START Provided records

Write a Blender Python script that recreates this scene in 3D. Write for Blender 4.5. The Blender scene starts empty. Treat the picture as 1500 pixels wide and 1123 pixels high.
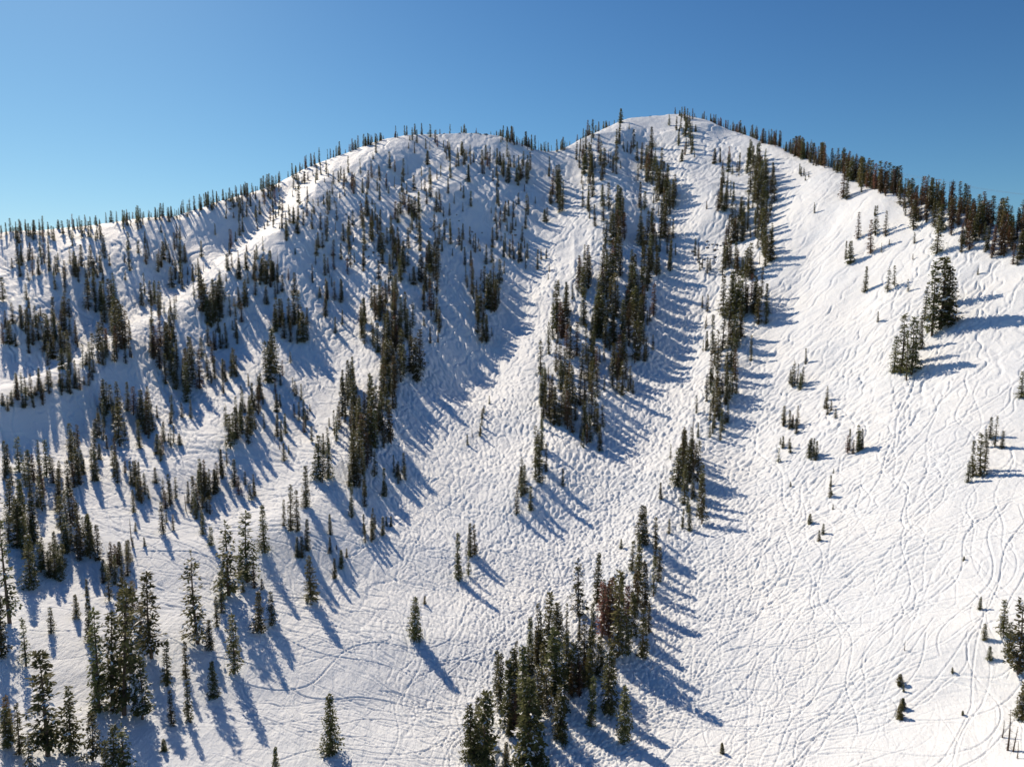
import bpy, math, random
import numpy as np
from mathutils import Vector
random.seed(7); rng=np.random.default_rng(7)
scene=bpy.context.scene
scene.view_settings.view_transform='Standard'
scene.view_settings.look='None'
scene.view_settings.exposure=0
SUN_AZ=math.radians(-36); SUN_EL=math.radians(38.5)
CAM_Z=130.0; PITCH=math.radians(-6.0); FPX=1000.0
cp,sp=math.cos(PITCH),math.sin(PITCH)

# ------------------------------------------------------------ helpers
def sight(px,py):
    X=(px-750)/FPX; Y=-(py-561.5)/FPX
    dx=X; dy=cp-Y*sp; dz=sp+Y*cp
    return math.atan2(dx,dy), dz/math.hypot(dx,dy)
def vnoise(x,y,seed=0):
    xi=np.floor(x).astype(np.int64); yi=np.floor(y).astype(np.int64)
    xf=x-xi; yf=y-yi
    def g(ix,iy):
        h=(ix*374761393+iy*668265263+seed*974634777)&0xffffffff
        h=((h^(h>>13))*1274126177)&0xffffffff
        h=h^(h>>16)
        a=(h&0xffff)/65536.0*2*np.pi
        return np.cos(a),np.sin(a)
    u=xf*xf*xf*(xf*(xf*6-15)+10); v=yf*yf*yf*(yf*(yf*6-15)+10)
    def d(ox,oy):
        gx,gy=g(xi+ox,yi+oy); return gx*(xf-ox)+gy*(yf-oy)
    a=d(0,0)*(1-u)+d(1,0)*u; b=d(0,1)*(1-u)+d(1,1)*u
    return (a*(1-v)+b*v)*1.5
def smooth_axis(A,sig,axis):
    n=int(sig*3)+1; k=np.exp(-0.5*(np.arange(-n,n+1)/sig)**2); k/=k.sum()
    pad=[(0,0),(0,0)]; pad[axis]=(n,n)
    B=np.pad(A,pad,mode='edge'); out=np.zeros_like(A)
    L=A.shape[axis]
    for i,w in enumerate(k):
        out+=w*(B[i:i+L,:] if axis==0 else B[:,i:i+L])
    return out
def sstep(a,b,x):
    t=np.clip((x-a)/(b-a),0,1); return t*t*(3-2*t)

# ------------------------------------------------------------ terrain
SKX=[-300,0,60,130,180,250,300,350,400,450,500,540,600,650,700,750,785,810,850,900,950,1000,1050,1100,1150,1200,1250,1300,1350,1400,1450,1500,1800]
SKY=[350,330,328,326,323,312,296,279,259,239,221,209,195,189,187,197,210,211,193,169,152,156,170,189,209,230,249,272,286,301,321,326,350]
PY0=[1300,1123,935,800,700,600,500,400,300,200,150]
R0 =[112,145,192,242,296,368,458,560,680,850,1040]
def r0(py): return np.interp(-py,[-p for p in PY0],R0)
def kscale(px,py):
    top=np.interp(px,[-300,0,400,700,1000,1100,1200,1300,1400,1500,1800],[.93,.95,.97,1,1,.93,.82,.72,.66,.62,.58])
    f=np.clip((1100-py)/800.0,0,1)
    return 1+(top-1)*f
NC=1250
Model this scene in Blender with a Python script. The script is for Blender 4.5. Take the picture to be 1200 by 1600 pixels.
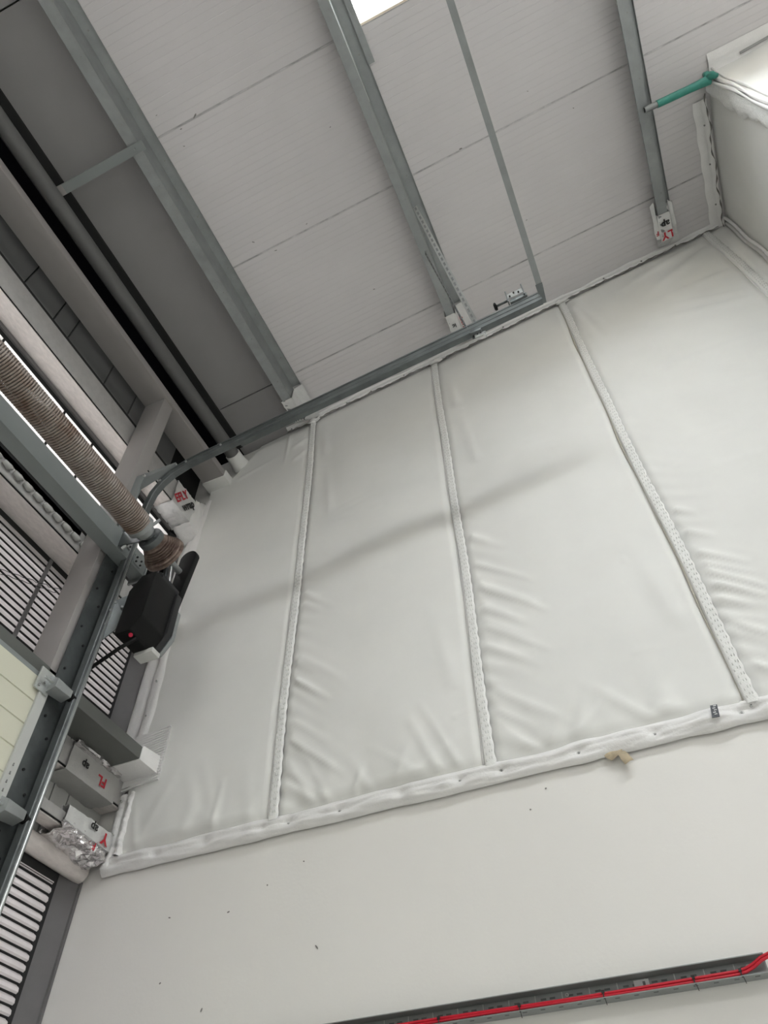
import bpy, math, random
import numpy as np
from mathutils import Matrix, Vector
random.seed(7)
rng = np.random.default_rng(7)
scene = bpy.context.scene
for o in list(bpy.data.objects):
    bpy.data.objects.remove(o)
COL = scene.collection

# ------------------------------------------------------------------ datum
# All coordinates are metres. X runs along the back wall, Y into it, and
# heights are written from eye level; EYE is the eye height above the floor.
EYE = 1.6
WALL_Y = 3.0                     # face of the back wall
RS, RC = 0.1511, 5.849           # roof underside: z = RC + RS * x (above eye level)
def zr(x): return RC + RS * x

# ------------------------------------------------------------------ camera
cam_d = bpy.data.cameras.new('camera')
cam = bpy.data.objects.new('camera', cam_d)
COL.objects.link(cam)
yaw, pitch, roll, F = -0.3979746, 0.88320397, -0.0213385, 1139.08
fwd = Vector((math.sin(yaw) * math.cos(pitch), math.cos(yaw) * math.cos(pitch), math.sin(pitch)))
rgt = Vector((math.cos(yaw), -math.sin(yaw), 0))
upv = rgt.cross(fwd)
r2 = rgt * math.cos(roll) + upv * math.sin(roll)
u2 = -rgt * math.sin(roll) + upv * math.cos(roll)
mw = Matrix((r2, u2, -fwd)).transposed().to_4x4()
mw.translation = Vector((0, 0, EYE))
cam.matrix_world = mw
cam_d.sensor_fit = 'VERTICAL'
cam_d.sensor_height = 36.0
cam_d.lens = F / 1600 * 36.0
cam_d.clip_start = 0.05
scene.camera = cam

# ------------------------------------------------------------------ light
world = bpy.data.worlds.new('overcast_sky')
scene.world = world
world.use_nodes = True
bg = world.node_tree.nodes['Background']
bg.inputs[0].default_value = (0.955, 0.975, 1.0, 1)
bg.inputs[1].default_value = 21.5
scene.view_settings.view_transform = 'Standard'
scene.view_settings.look = 'None'
scene.view_settings.gamma = 1
scene.view_settings.use_curve_mapping = False
scene.view_settings.exposure = 1.12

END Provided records

Your instructions → Reproduce exactly the run of lines beginning with the one that contains "Model this scene" and ending with the one that contains "COL = scene.collection". Do not include pictures.

Reply →
Model this scene in Blender with a Python script. The script is for Blender 4.5. Take the picture to be 1200 by 1600 pixels.
import bpy, math, random
import numpy as np
from mathutils import Matrix, Vector
random.seed(7)
rng = np.random.default_rng(7)
scene = bpy.context.scene
for o in list(bpy.data.objects):
    bpy.data.objects.remove(o)
COL = scene.collection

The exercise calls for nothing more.